Here's the object I imaged and the optical setup in the distance. The distance ratio of the imaged object (the red slashed square) to the objective lens in relation to the objective and the 'eyepiece assembly plate' is 16 to 1.
Here's a view of the objective lens and the eyepiece assembly.
And the focusing or eyepiece assembly. I've changed the lenses to monochrome so they can be seen.
And finally the rendered image on the receiving plate.
The, newtonian-type system below was a bit harder because I needed to get the parabolic shape of the main mirror close to perfect. . .or as in the "the real world", get the wavelength error within several angstroms of, say, yellow light. A "real" telescope mirror has to be MUCH more accurate than what I am doing of course.

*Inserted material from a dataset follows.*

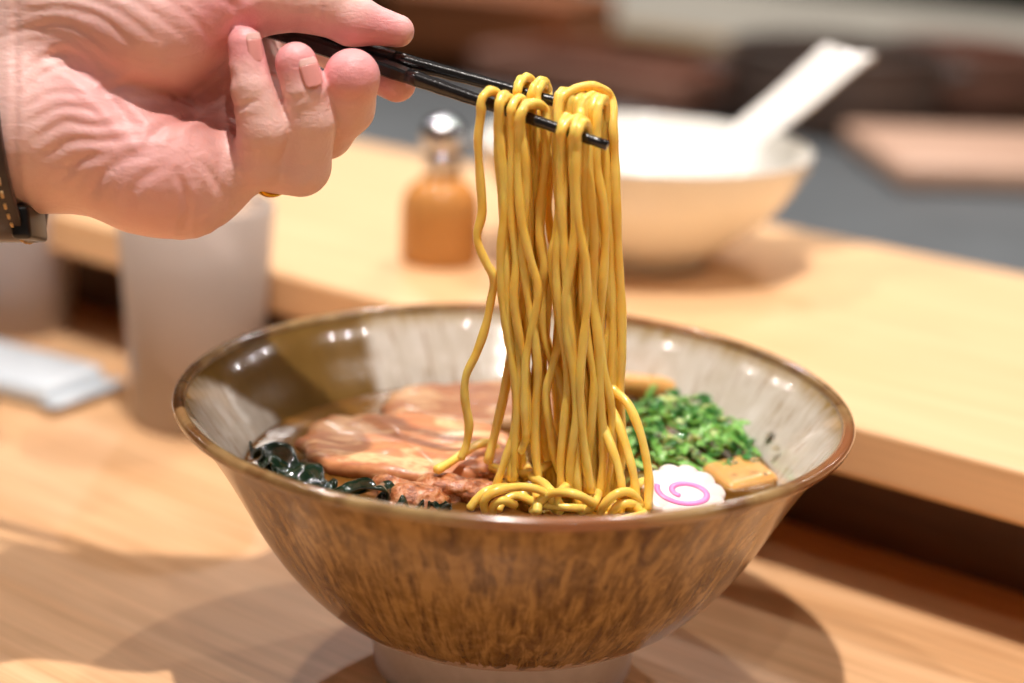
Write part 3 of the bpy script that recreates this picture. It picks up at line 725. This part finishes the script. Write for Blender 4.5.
for pts, dp, w_, z0 in [
    ([(72, 66), (100, 84), (124, 108), (150, 138)], 5, 6, 20), ([(120, 100), (150, 92), (185, 100), (205, 118)], 3, 4, -60), ([(160, 150), (185, 128), (215, 102), (238, 86)], 4, 5, -80), ([(188, 148), (190, 130), (208, 112)], 3.5, 4, -80),
    ([(188, 236), (196, 215), (195, 195), (190, 178)], 4.0, 3.2, -40), ([(214, 226), (226, 205), (222, 185), (212, 168)], 4.0, 3.2, -40), ([(232, 205), (226, 180), (224, 160)], 2.5, 3, -40),
    ([(238, 110), (250, 114), (266, 109)], 3.4, 2.6, -20), ([(286, 103), (300, 107), (316, 103)], 2.8, 2.6, -20), ([(336, 100), (352, 106), (368, 100)], 3, 3, -20),
    ([(318, -10), (324, 8), (321, 30)], 3.2, 3, 0), ([(311, -8), (315, 8), (313, 26)], 1.8, 2.5, 0), ([(246, 14), (262, 0), (268, -20)], 2.6, 4, 0), ([(222, 6), (240, 16), (250, 28)], 2.4, 4, 0),
    ([(40, -20), (34, 20), (32, 60), (36, 110), (34, 160), (30, 200)], 2.4, 3.5, 0), ([(6, 52), (28, 44), (46, 40), (70, 44)], 1.8, 3, 0),
    ([(40, 90), (56, 70), (84, 62), (104, 76)], 2.6, 3.5, 0), ([(42, 104), (62, 84), (86, 78), (100, 92)], 2.2, 3, 0), ([(46, 118), (70, 104), (96, 104)], 2.2, 3, 0), ([(50, 132), (78, 118), (108, 120), (120, 128)], 2.4, 3, 0),
    ([(56, 148), (84, 132), (112, 136), (136, 132)], 2.6, 3.2, 0), ([(62, 164), (90, 150), (122, 150), (150, 146)], 2.6, 3.5, 0), ([(74, 186), (96, 168), (124, 164)], 2.8, 4, 0), ([(104, 202), (120, 180), (146, 166), (170, 160)], 3.0, 4.5, 0), ([(140, 214), (152, 192), (176, 174)], 2.6, 4.5, 0),
    ([(46, 24), (80, 22), (120, 34), (152, 60)], 2.2, 3, 0), ([(56, 12), (96, 12), (138, 28), (176, 56)], 2.0, 3, 0), ([(70, 0), (116, 4), (160, 22), (200, 50)], 1.8, 3, 0), ([(100, -8), (150, 2), (196, 24), (226, 52)], 1.6, 3, 0), ([(50, 38), (80, 36), (108, 48), (132, 66)], 2.2, 3, 0)]:
    crease(pts, dp, w_, z0)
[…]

I've 'cheated' slightly here, in that I am not using eyepieces, and only letting the focus point of the image impact at the receiver plate. This would not allow a 'virtual eye' to see the image, as the image is crossing at the plate plane, and not traveling parallel. The imaged "SketchUp Indigo" was very close to the reflector. The ratio from the image to the receiver plate in comparison to the receiver plate to the top of the sagitta of the parabola is a modest 6 to 1, so I get a nice crisp image.
The below pic starts to show the error either in Indigo's ray tracing algorithm or the preciseness of my parabolic surface. I imagine it's my inability to draw an exact parabolic surface. The ratio here is a huge 320 to 1. Not much for a real optical system, but still kinda impressive in a virtual environment, not designed to do such.